Italy and the United States said Friday they had failed to fully agree on the circumstances surrounding the death of an Italian intelligence agent killed by U.S. soldiers in Iraq, saying they couldn't reach any "shared final conclusions."

The two governments issued a joint statement on the investigation into the March 4 death of agent Nicola Calipari, who was killed after securing the release of an Italian hostage who had been held by Iraqi militants. U.S. soldiers fired on the Italians' vehicle as it approached a U.S. checkpoint near Baghdad's airport.

For days it was clear Italy and the U.S. were struggling to find an agreement, but they weren't able to reach a shared position, reports CBS News Correspondent Sabina Castelfranco.

In the statement, the two countries said the investigation into the shooting had been concluded.

"The investigators were unable to reach shared final conclusions, but after having jointly examined the evidence, they did agree on facts, deductions and numerous problematic recommendations," the statement said.

The statement said the two countries would now refer the case to their respective national authorities. Italy has launched its own criminal inquiry into the death.

Italy and the United States had worked for a month on the joint investigation in the killing, which sparked outrage in Italy and put increasing pressure on Premier Silvio Berlusconi.

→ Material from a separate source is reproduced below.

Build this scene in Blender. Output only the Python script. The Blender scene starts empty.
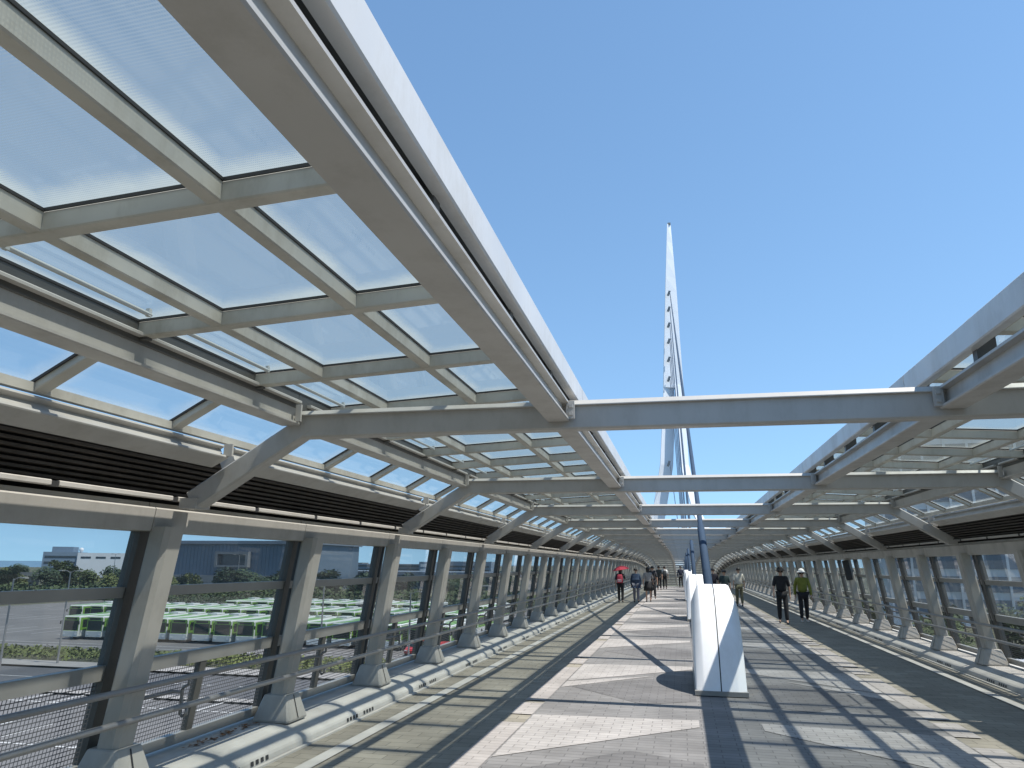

But from the start, testimony from the two survivors of the shooting clashed with the U.S. military's account.

The Americans maintain that soldiers fired warning shots in the air, then shot at the engine block because the car was speeding. The ex-hostage, journalist Giuliana Sgrena, and another intelligence agent who was driving the car, insist they saw the beam of a warning light virtually at the same time gunfire broke out. The agent has also testified he was driving slowly.

"Out of a dutiful homage to Calipari, and out of an indispensable national dignity that a government must have, the Italian government could not have been asked to sign off on reconstruction of the facts that as far as we know does not correspond to what happened that night," Foreign Minister Gianfranco Fini told reporters after the statement was released.


Castelfranco reports that Berlusconi is now likely to come under even more pressure to withdraw the estimated 3,000 Italian troops from Iraq. The prime minister made clear this week Italy would not sign the report on the investigation if it was not convinced with the findings.

The incident has also strained relations between the U.S and Italy.

However, the statement tried to smooth over the differences.

"The alliance between Italy and the United States remains firm and there is a strong and solid friendship between the two countries based on shared values," the statement said. "Such values require us to remain by the side of the Iraqi people ... to contribute to the reconstruction of a stable, democratic and safe Iraq."

Calipari, hailed at home as a hero, died while trying to shield Sgrena from the gunfire.

In the statement, the two countries called Calipari an "extraordinary man" who gave his life for Italy and was "an esteemed friend of the United States."

Berlusconi had put his government's prestige on the line with assurances to the nation that full light would be shed on the shooting. The war in Iraq was highly unpopular among Italians, who also opposed the deployment of Italian troops in Iraq to help reconstruction.

Pressure on his coalition grew after news reports suggested the final report into the killing would exonerate the U.S. soldiers. The soldiers had been on high alert at the time because the U.S. ambassador, John Negroponte, had been due to pass by the checkpoint.